## Your objective
Only the number is wanted: how many lines contain "scene"?

## Data segment
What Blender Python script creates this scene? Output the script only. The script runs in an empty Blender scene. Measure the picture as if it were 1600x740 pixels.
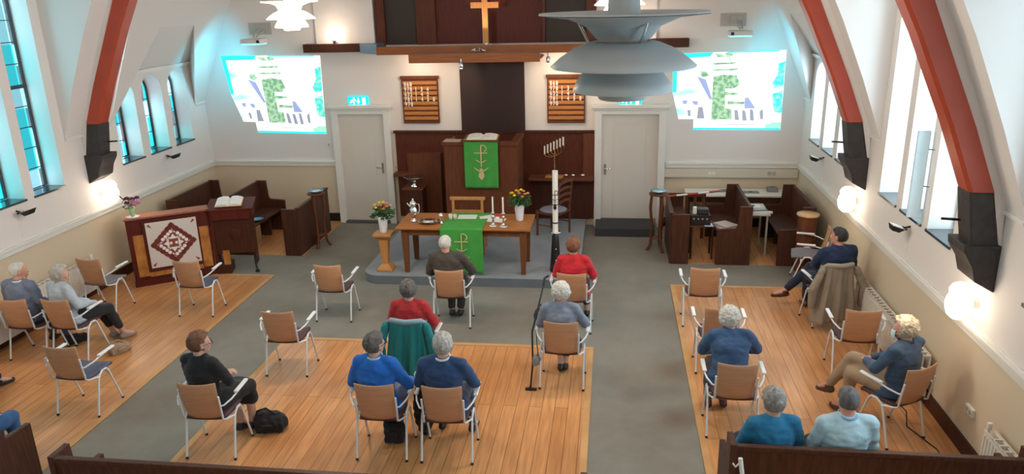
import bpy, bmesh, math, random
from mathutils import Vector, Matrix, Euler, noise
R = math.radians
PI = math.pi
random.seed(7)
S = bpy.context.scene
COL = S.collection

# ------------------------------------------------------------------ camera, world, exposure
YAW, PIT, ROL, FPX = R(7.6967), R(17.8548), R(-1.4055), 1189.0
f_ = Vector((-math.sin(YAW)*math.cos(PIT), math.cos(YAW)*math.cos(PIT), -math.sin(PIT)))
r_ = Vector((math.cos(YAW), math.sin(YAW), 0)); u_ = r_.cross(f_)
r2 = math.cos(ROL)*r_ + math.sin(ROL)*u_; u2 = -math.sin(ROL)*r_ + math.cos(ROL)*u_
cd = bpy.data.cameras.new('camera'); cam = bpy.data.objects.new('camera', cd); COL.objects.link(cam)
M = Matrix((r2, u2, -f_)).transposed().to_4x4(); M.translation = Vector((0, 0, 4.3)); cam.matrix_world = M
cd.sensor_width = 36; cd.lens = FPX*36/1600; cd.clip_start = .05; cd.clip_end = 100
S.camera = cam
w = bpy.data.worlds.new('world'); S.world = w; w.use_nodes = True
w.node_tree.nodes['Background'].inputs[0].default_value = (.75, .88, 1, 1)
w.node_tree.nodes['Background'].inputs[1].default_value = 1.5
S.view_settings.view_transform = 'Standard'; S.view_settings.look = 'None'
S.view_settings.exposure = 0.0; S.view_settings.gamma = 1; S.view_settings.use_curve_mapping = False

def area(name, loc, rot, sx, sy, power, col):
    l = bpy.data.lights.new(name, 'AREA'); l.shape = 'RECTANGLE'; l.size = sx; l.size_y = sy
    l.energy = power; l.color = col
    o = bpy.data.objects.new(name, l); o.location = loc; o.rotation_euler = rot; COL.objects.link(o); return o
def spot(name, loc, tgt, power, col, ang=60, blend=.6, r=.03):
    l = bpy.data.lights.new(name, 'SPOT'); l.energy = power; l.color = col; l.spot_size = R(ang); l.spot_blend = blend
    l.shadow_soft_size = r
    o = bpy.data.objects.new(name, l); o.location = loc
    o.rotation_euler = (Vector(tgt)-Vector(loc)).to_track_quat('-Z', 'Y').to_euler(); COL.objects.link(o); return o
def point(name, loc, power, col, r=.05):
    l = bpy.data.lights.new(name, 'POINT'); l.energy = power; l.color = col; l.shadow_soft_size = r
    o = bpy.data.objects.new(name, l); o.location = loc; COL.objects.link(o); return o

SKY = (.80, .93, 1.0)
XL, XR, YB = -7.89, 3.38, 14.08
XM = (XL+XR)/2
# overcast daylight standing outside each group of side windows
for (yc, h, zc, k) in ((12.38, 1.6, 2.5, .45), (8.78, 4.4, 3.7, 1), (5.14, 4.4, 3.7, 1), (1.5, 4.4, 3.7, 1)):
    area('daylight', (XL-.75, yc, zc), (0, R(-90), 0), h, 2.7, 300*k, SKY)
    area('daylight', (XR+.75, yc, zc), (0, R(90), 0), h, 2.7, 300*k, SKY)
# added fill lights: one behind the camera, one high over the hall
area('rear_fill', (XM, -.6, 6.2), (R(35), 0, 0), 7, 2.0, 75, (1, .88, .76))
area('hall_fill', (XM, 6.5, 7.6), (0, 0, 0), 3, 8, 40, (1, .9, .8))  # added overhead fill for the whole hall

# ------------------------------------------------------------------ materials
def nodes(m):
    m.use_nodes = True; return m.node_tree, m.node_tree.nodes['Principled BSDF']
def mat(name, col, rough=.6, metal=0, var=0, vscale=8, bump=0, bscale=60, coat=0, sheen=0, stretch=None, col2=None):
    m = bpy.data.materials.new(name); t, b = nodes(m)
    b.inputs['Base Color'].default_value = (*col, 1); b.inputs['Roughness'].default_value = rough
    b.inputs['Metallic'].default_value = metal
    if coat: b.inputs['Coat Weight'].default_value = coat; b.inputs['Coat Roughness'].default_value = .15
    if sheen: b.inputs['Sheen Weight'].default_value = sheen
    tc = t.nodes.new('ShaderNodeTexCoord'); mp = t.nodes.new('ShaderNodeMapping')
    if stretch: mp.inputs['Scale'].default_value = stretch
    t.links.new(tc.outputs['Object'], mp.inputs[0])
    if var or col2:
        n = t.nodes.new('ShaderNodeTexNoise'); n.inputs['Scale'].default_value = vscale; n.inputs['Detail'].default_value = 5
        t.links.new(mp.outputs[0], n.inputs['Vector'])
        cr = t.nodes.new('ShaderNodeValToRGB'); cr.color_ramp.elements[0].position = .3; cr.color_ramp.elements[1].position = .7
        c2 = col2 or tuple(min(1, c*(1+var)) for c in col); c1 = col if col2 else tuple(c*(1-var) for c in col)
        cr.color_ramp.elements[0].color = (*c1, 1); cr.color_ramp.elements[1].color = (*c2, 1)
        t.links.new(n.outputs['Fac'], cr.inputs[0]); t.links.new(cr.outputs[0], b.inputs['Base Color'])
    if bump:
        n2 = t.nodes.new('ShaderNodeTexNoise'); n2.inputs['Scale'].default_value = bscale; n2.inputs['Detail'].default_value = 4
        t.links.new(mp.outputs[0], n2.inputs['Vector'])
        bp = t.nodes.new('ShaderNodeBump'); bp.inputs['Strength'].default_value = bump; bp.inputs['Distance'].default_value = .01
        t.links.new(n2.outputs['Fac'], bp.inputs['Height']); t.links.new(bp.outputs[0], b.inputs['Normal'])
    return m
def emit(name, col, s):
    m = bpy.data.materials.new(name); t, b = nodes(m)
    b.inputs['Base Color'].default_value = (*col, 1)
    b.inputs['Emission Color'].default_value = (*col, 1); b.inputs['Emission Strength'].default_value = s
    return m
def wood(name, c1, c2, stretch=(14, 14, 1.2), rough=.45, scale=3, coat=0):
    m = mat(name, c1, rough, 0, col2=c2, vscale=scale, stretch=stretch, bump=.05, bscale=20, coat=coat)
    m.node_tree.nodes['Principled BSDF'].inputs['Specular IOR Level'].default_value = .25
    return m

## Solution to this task
2